Do your best or don’t do it, says Sara Al Madani

Rupkatha Bhowmick

Emirati serial entrepreneur, investor and a mother, Sara Al Madani also sits on different boards like the UAE Ministry of Economy’s SME Council and Sharjah Chamber of Commerce and Industry. The brain behind diverse businesses – ranging from fashion, F&B to beauty, consulting and technology – she believes in meeting every commitment with full potential, ethically and efficiently. “After committing to something, I feel, it’s wrong to not give your best.”

What’s intriguing is how she manages to handle all her endeavours. “It really is about the mindset and learning to use time efficiently. If and when the right idea strikes, I have the energy, drive and passion to take on more,” she says.

And as a successful woman entrepreneur she believes “women need inspiration not empowerment.”

Do women tend to try harder, than men, to be successful?

Yes, they do because they feel the need to prove their ability and success every step of the way. That’s how the society is designed. Change takes a while to take effect, because it’s a change of mindset. Before being categorised as male or female, we are human beings and shouldn’t have to prove our worth to anyone. But is it purely a man’s fault that women have to try harder to prove their success? I guess not, because typically it is the women who tend to condition young girls to live and dream in a certain way. Young girls are taught to look upon men as dependent figures, not equals. However, it’s never too late to bring about change; and it starts with us. For example, my husband is an entrepreneur and investor and we both understand each other’s lifestyle as hustlers. We both help each other to achieve our dreams. We teach our son to be kind and human to everyone, irrespective of gender, religion and so on.

Is it difficult to be a working mother?

I actually went back to work within a week after delivering my son. And he inspired me to launch more businesses, because I want to secure his future. He didn’t curb my growth. It is possible for women to start a family and still pursue their dreams.

How are you changing perceptions about GCC women, especially entrepreneurs, being privileged?

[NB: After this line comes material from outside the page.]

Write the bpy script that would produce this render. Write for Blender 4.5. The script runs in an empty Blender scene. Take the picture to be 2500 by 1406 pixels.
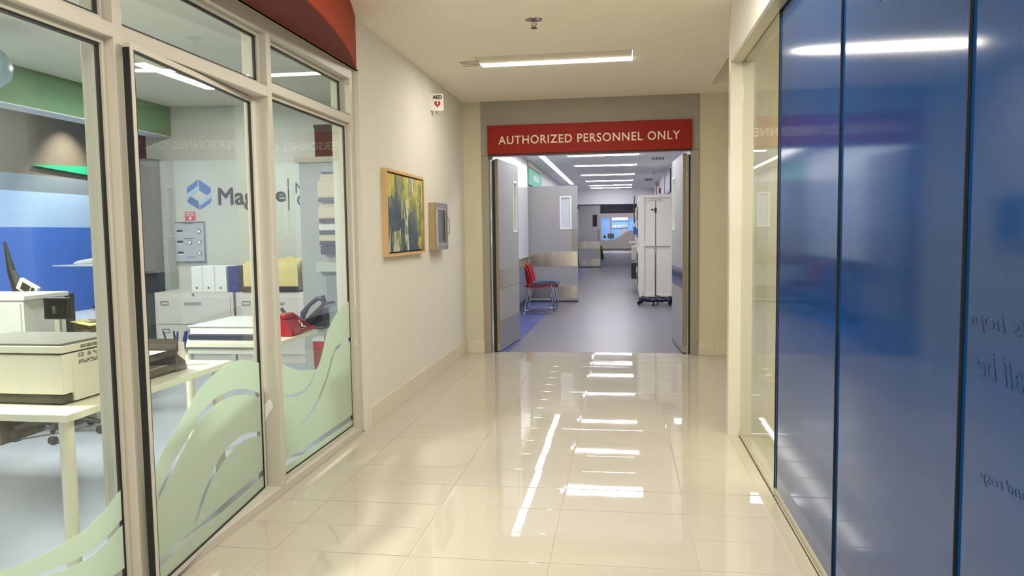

I hope I am changing perceptions about GCC women! If I am able to do so, it is through my sense of purpose in everything I do and hard work. I am not from a business family, but today I own many businesses, not only in the UAE or the region but globally. I started on my own without any funding or support. And there wasn’t any privilege in my first business – Rouge Couture, now rebranded to Sara Al Madani Fashion Design – landing up in bankruptcy and losing everything I had and start again.

What did your worst adversity teach you?

My worst adversity – a nightmare actually – taught me that if we are really willing, we can change any situation. I lived through bankruptcy and managed to get up and pull myself together and launch several businesses thereafter. That failure taught me a huge lesson – that if we want, we can learn from every mistake and move ahead without becoming bitter. Even after that failed partnership, I still trusted partners and built more relationships, but chose them well.

Do you ever want to go back to the past and do something different?

That’s an absolute no for me. I don’t believe in regrets. ‘What if’ will not pay my bills nor change the course of my life. It will only mentally drain me, thinking about the past that’s already gone. What I look forward to is ’tomorrow; waking up every single day wanting to be a better human being than I was yesterday – by being kind, supportive and non-judgmental.